Document Type

Article

Publication Date

3-19-2012

Abstract

This essay is a response to an article by: Eskridge Jr., William N., The Ninth Circuit's Perry Decision and the Constitutional Politics of Marriage Equality, in 64 Stan. L. Rev. Online 93 (2012).

This essay examines the impact of Perry v. Brown, 671 F.3d 1052 (9th Cir. 2012), the first appellate federal court decision on the constitutional validity of marriage exclusion laws. The author argues that the major contribution of the Perry decision is to illuminate the meaning of animus, a term that is sharply contested in Equal Protection jurisprudence, and to explicate its relationship to standards of review. The Ninth Circuit holds that evidence of animosity toward a disfavored group triggers a heightened rational basis standard of review. The Supreme Court has not yet settled on how to analyze evidence of animus. In his dissent in Romer v. Evans, Justice Scalia ridiculed the idea that believing homosexuality to be immoral could be compared to racial or religious bias. By contrast, in her concurrence in Lawrence v. Texas, Justice O’Connor articulated the principle adopted by the Ninth Circuit in Perry: that laws driven by animus toward a social group are subject to a “more searching” version of rational basis review. The majority of Justices, however, appear to be gunshy about even acknowledging the existence of heightened rational basis review, even though they have been relying on it sub silentio for several decades. The Perry court provides the fullest articulation of it to date.
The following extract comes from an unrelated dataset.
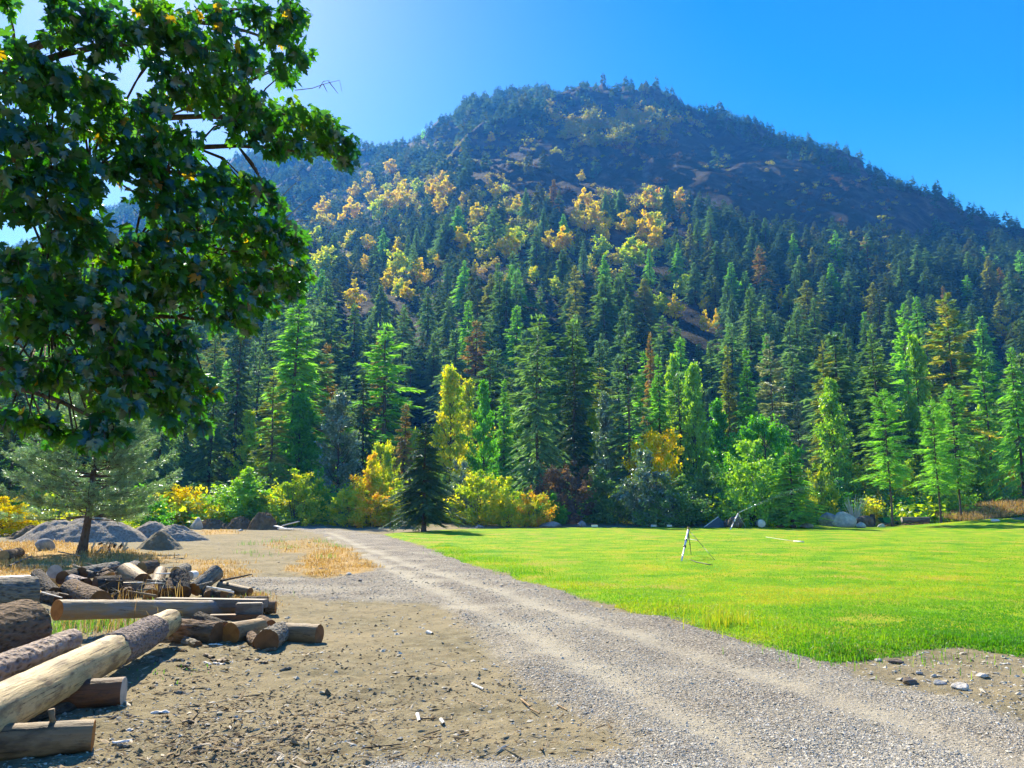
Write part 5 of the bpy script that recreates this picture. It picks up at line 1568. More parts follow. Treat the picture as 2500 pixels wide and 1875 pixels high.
# loose sticks and white chunks on the dirt
STK = [((1632, 716), (1790, 800), 9, 'white', 'bright white stick in front of the flaring stump end'), ((2010, 745), (2180, 775), 4, 'dark', 'thin dark twig right of the heap')]
for k, (a, b, w_, mt, lb) in enumerate(STK):
    logc(a, b, w_, w_ * .8, mt, ('pale', None), lb, 300 + k, amp=.0008, name='stick', cat='stick', group='loose sticks on the dirt', body='wood')
S7 = [((860, 905), (925, 940), 6, 'tan', 'pale stick near the road edge, uppermost of the strewn sticks'), ((755, 990), (830, 1020), 6, 'tan', 'short tan stick below the uppermost strewn stick'),
      ((918, 1092), (990, 1125), 8, 'white', 'white-topped stick in the middle of the dirt'), ((890, 1195), (1000, 1240), 5, 'tan', 'long tan stick under the white-topped one'),
      ((1230, 1190), (1285, 1235), 7, 'tan', 'brown stick near the gravel edge'), ((1290, 1250), (1345, 1278), 6, 'tan', 'short tan stick right below the brown one by the gravel'),
      ((720, 1320), (738, 1345), 13, 'white', 'white wood chunk at the right end of the thin twig'), ((570, 1285), (582, 1330), 12, 'white', 'white wood chunk at the left end of the thin twig'),
      ((590, 1312), (790, 1318), 3, 'dark', 'thin twig between the two white chunks'), ((615, 1415), (715, 1385), 5, 'tan', 'tan stick below the two white chunks'),
      ((220, 1500), (465, 1475), 4, 'dark', 'long dark twig low on the dirt'), ((340, 1512), (510, 1490), 4, 'tan', 'tan twig just under the long dark twig'),
      ((640, 1072), (690, 1062), 4, 'tan', 'small tan twig left of the white-topped stick'), ((555, 775), (640, 768), 3, 'dark', 'thin dark twig left of the white bone-like piece'),
      ((635, 765), (665, 775), 14, 'white', 'white splintered wood piece near the tyre marks'), ((0, 890), (110, 910), 5, 'brown', 'brown stick on the dirt right of the heap'),
      ((530, 925), (655, 900), 4, 'dark', 'dark crooked twig in the middle left of the dirt'), ((830, 1418), (895, 1402), 6, 'tan', 'pale curved stick above the bottom gravel'),
      ((1640, 1505), (1690, 1512), 5, 'tan', 'short tan stick close to the lower tyre marks'), ((1460, 1225), (1520, 1258), 5, 'tan', 'tan stick lying on the gravel edge')]
for k, (a, b, w_, mt, lb) in enumerate(S7):
    f_ = lambda q: ((800 + q[0] * CS) / CS, (1250 + q[1] * CS - 1300) / CS)
    logc(f_(a), f_(b), w_, w_ * .7, mt, ('pale', None), lb, 320 + k, amp=.0008, name='stick', cat='stick', group='loose sticks on the dirt', body='wood', lump=.12)

# white planks at the road end
for k, (a, b, w_, t_, lb) in enumerate([((672, 1284), (705, 1297), 10, 2, 'white plank pointing towards the camera beside the dirt mound'), ((690, 1283), (729, 1273), 6, 2, 'thin grey-white board sticking up to the right beside the dirt mound'),
                                      ((680, 1290), (716, 1299), 6, 2, 'short bluish plank under the white plank')]):
    D_ = 54.5 - k * .4
    pa, pb = at(a[0], a[1], D_ + .8), at(b[0], b[1], D_ - .3)
    pa.z = max(pa.z, .1); pb.z = max(pb.z, .09)
    d = pb - pa; mb = MB(); mb.box((0, 0, 0), (px2m(w_, D_), .05, d.length))
    o = mb.obj('plank', BK['white']); o.location = (pa + pb) / 2; o.rotation_mode = 'QUATERNION'; o.rotation_quaternion = d.to_track_quat('Z', 'Y')
    tag(o, lb, 'plank', 'pale planks dumped by the dirt mound')

# ------------------------------------------------------------------ sprinklers
M_ALU = plain_mat("aluminium_tube", (0.75, 0.77, 0.80), .35, .6, .5, .15)
M_BLACK = plain_mat("black_fitting", (0.03, 0.03, 0.032), .5, 0, .4, .1)
M_DARKMETAL = plain_mat("dark_metal_tube", (0.12, 0.13, 0.13), .45, .5, .5, .1)
M_BRASS = plain_mat("brass_head", (0.35, 0.25, 0.08), .4, .7, .5, .1)
M_WHITE = plain_mat("white_plastic", (0.8, 0.8, 0.8), .4, 0, .4, .08)


def sprinkler(u, vtop_, D, feet, label):
    top = at(u, vtop_, D); b = at(u, 1250, D)
    root = empty('lawn_sprinkler', (b.x, b.y, gh(b.x, b.y)), label, 'sprinkler', 'tripod sprinklers on the lawn')
    h = top.z - root.location.z
    apex = np.array([0, 0, h * .93])
    for k, (fu, fD, mt, rad) in enumerate(feet):
        q = at(fu, 1250, fD)
        ft = np.array([q.x - b.x, q.y - b.y, gh(q.x, q.y) - root.location.z - .01])
        mb = MB()
        mid = apex + (ft - apex) * .55
        mb.tube([apex, mid], [rad, rad], 10); mb.tube([mid, ft], [rad * .75, rad * .75], 10)
        lg = mb.obj('leg', mt, root, True)
        c = MB(); d = (ft - apex) / np.linalg.norm(ft - apex)
        for f_ in (.36, .55):
            c.tube([apex + (ft - apex) * f_ - d * .02, apex + (ft - apex) * f_ + d * .02], [rad * 1.6, rad * 1.6], 10)
        c.obj('clamp', M_BLACK, lg)
        s_ = MB(); s_.tube([apex + (ft - apex) * .36, [0, 0, apex[2] * .66]], [.008, .008], 6); s_.obj('spreader', M_ALU, root)
    mb = MB(); mb.tube([[0, 0, h * .6], [0, 0, h * .97]], [.013, .013], 10); mb.obj('riser', M_DARKMETAL, root, True)
    mb = MB(); mb.tube([[0, 0, h * .90], [0, 0, h * .95]], [.04, .035], 12); mb.obj('collar', M_BLACK, root, True)
    mb = MB(); mb.tube([[0, 0, h * .95], [0, 0, h * 1.0], [0, 0, h * 1.02]], [.02, .024, .014], 10); mb.tube([[0, 0, h * .985], [.07, .02, h * 1.01]], [.011, .007], 8); mb.tube([[-.05, 0, h * 1.015], [.05, .01, h * 1.02]], [.006, .006], 6)
    mb.obj('sprinkler_head', M_BRASS, root, True)
    return root, h


D1 = 24.5
sprinkler(1679, 1288, D1, [(1660, 23.0, M_ALU, .028), (1684, 26.2, M_DARKMETAL, .014), (1742, 23.2, M_DARKMETAL, .008)], 'nearer tripod sprinkler with a silver front leg standing on the lawn')
sp2, h2 = sprinkler(1802, 1251, 55, [(1781, 54, M_ALU, .045), (1802, 55, M_DARKMETAL, .03), (1820, 57, M_ALU, .03)], 'farther tripod sprinkler spraying water in front of the lime bush')
# black tube laid in the grass as the near sprinkler's cast shadow
hp = [gp(1684, 1366, .08), gp(1700, 1372, .09), gp(1716, 1375, .09), gp(1740, 1380, .09)]
mb = MB(); mb.tube([[*p] for p in hp], .012, 8); tag(mb.obj('hose', M_BLACK, None, True), 'black tube laid as a shadow streak in the grass under the nearer sprinkler', 'hose')
# water jet
m, nt, out = new_mat("water_drops")
principled(nt, out, (0.85, 0.9, 0.95), 0.15, 0.6)
rw = np.random.default_rng(3)
n = 2400
t = rw.uniform(0, 1, n) ** 1.3
jx = t * 6.6; jz = h2 + gh(sp2.location.x, 55) + t * 3.4 - t ** 2 * 1.1
sg = .012 + .24 * t ** 1.5
P = np.stack([sp2.location.x + .05 + jx + rw.normal(0, 1, n) * sg, 55 + rw.normal(0, 1, n) * sg - jx * .25, jz + rw.normal(0, 1, n) * sg - np.abs(rw.normal(0, 1, n)) * sg * 1.2], 1)
V, Fc = kites(P, rw.normal(0, 1, (n, 3)), rw.normal(0, 1, (n, 3)), np.full(n, .018), np.full(n, .013))
tag(link('water_spray', mesh_np('water_spray', V, Fc, [m])), 'thin jet of water drops rising to the right from the farther sprinkler', None, None, 'stuff')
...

The Court of Appeals in Perry also takes a new perspective on how courts should assess the validity of popularly enacted initiatives such as Proposition 8. For both proponents and opponents of popular constitutionalism, the gay marriage debates raise the question of whether voters or courts should get the last word in a constitutional democracy when they take polar opposite positions on a minority rights issue. The Perry opinion would impose less a death knell to such initiatives than a set of speed bumps, through which courts would analyze whether a discriminatory provision was the retraction of a right or a failure to extend it, and whether it had a demonstrably legitimate purpose, other than simply the imposition of stigma. In the gay marriage context, the court left open the possibility that limiting marriage to different sex couples could be justified by the desire to discourage “accidental procreation.” However, based on evidence about the campaign to pass Proposition 8, the court found that animus had been the dominant motivation in this case.